Quelles furent les scènes fortes du tournage ?

La scène du procès de Zola reste l’un de mes souvenirs les plus émouvants. Nous avons tourné dans l’ancien Palais de Justice de Paris, sur l’Île de la Cité, plus précisément dans la salle de la Cour d’appel où s’est tenu le procès Pétain. Le genre de scène que l’on appréhende un peu, avec 400 figurants, un texte très dense ; mais Roman a su trouver les mots pour me donner confiance. Il est lui-même comédien donc un formidable directeur d’acteur.
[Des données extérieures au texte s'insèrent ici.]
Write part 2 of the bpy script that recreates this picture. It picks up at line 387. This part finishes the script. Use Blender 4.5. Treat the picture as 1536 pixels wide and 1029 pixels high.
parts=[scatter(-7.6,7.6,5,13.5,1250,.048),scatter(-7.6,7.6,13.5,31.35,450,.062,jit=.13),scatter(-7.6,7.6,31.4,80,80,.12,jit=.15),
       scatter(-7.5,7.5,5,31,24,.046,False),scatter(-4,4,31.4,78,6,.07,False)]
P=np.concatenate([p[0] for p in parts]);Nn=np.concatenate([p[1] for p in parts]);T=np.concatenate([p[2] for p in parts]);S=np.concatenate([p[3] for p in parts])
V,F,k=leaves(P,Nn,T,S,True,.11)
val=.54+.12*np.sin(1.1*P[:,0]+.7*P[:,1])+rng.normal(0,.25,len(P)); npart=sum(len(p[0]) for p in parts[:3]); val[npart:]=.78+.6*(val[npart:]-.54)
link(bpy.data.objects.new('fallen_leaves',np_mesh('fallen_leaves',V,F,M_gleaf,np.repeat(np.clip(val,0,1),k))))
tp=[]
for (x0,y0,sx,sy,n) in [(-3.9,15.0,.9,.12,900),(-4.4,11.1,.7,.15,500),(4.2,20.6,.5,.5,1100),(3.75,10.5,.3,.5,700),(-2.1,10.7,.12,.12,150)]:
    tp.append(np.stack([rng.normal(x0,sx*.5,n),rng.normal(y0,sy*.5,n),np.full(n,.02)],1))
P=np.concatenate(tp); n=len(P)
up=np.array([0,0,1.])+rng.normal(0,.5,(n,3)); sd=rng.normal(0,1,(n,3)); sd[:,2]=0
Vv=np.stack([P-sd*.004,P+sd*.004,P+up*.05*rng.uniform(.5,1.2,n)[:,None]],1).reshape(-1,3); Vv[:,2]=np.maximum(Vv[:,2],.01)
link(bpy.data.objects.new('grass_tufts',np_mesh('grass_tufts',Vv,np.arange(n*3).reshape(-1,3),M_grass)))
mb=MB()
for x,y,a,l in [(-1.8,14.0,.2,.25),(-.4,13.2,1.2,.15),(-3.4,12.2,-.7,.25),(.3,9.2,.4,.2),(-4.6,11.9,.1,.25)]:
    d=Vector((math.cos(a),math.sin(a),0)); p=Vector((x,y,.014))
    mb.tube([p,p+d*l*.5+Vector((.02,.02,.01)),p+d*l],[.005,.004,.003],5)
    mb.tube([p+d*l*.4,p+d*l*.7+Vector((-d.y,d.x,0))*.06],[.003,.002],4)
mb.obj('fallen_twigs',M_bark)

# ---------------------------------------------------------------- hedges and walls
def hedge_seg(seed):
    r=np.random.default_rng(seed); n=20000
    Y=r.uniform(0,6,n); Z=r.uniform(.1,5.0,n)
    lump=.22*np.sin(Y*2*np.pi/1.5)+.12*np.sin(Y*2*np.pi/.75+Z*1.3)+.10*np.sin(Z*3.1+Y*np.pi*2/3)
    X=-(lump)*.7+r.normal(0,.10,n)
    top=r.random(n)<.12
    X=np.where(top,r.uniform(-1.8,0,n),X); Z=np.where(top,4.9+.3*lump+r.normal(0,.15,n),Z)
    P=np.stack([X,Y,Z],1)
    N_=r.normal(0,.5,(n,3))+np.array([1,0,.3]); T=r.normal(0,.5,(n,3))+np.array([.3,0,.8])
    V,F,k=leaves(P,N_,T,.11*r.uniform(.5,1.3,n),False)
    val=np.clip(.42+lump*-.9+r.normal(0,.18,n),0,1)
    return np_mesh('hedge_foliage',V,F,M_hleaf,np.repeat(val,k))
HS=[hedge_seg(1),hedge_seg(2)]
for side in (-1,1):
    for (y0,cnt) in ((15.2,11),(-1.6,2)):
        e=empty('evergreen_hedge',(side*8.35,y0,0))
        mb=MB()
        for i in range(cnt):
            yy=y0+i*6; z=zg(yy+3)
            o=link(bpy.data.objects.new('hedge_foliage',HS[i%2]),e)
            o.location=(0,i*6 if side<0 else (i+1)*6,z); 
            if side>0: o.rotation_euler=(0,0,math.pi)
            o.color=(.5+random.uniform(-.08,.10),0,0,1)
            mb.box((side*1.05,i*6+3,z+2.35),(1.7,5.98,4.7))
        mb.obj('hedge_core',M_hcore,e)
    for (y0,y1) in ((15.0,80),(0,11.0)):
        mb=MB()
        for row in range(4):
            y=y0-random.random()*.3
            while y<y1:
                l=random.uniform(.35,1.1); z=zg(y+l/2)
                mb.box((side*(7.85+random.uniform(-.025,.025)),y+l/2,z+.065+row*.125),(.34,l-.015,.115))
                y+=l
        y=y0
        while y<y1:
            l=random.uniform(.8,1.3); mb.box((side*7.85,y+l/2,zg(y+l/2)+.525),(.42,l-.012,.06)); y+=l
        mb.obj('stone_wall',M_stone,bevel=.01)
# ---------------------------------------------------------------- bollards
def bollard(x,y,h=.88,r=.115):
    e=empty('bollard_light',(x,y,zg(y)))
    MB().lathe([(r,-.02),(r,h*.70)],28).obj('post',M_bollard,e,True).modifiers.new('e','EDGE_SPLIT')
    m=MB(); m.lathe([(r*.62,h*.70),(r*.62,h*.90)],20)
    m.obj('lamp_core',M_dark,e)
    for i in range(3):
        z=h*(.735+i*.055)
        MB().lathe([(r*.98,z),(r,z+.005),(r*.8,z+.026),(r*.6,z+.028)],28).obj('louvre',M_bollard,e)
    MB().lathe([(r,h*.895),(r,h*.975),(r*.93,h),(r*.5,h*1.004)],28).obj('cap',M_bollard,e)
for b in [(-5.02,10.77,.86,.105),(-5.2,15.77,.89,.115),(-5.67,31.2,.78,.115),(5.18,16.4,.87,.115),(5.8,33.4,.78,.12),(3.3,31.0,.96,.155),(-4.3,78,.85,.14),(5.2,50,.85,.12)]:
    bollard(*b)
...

Il passe par le plaisir pour vous faire accoucher, sans chercher à vous abrutir, vous brusquer ou vous fragiliser.

La scène du duel à l’épée avec Grégory Gadebois est également impressionnante…

Jean Dujardin : On l’a répétée comme une chorégraphie avec le Maître d’armes Michel Carliez. Il nous a enseigné les rudiments de cet art très codifié : la position des pieds, comme tenir son épée, la touche, reculer et avancer en quart de temps. Le déplacement est primordial, il peut vous tuer ou vous sauver. C’est une scène magnifique. Roman aurait pu la dynamiser en restant sur des plans serrés, mais non, il est resté en plan large, à la différence des scènes d’actions classiques. Il ne veut pas frimer ou séduire, il cherche la vérité. Il filme avec un classicisme que l’on ose plus faire aujourd’hui ; et en même temps « J’accuse » est un film très moderne. Un thriller sur fond d’espionnage resserré et rythmé et certainement pas dans une leçon d’histoire pompeuse et didactique. Il parvient même à insuffler des petites doses d’humour notamment quand les révélations de Picquart sèment la panique au sein de l’État-major français.

Selon vous, « J’accuse »est un film utile aujourd’hui ?

Jean Dujardin : Je dirais même nécessaire, surtout en ces temps où la xénophobie et les populismes donnent de la voix dans certains pays d’Europe. Le film parle d’antisémitisme, d’injustice, mais aussi de courage, c’est une belle notion, très cinégénique. Il est toujours utile de revisiter certaines pages sombres de notre histoire, sans donner de leçons, en restant dans une promesse de cinéma, donc de plaisir.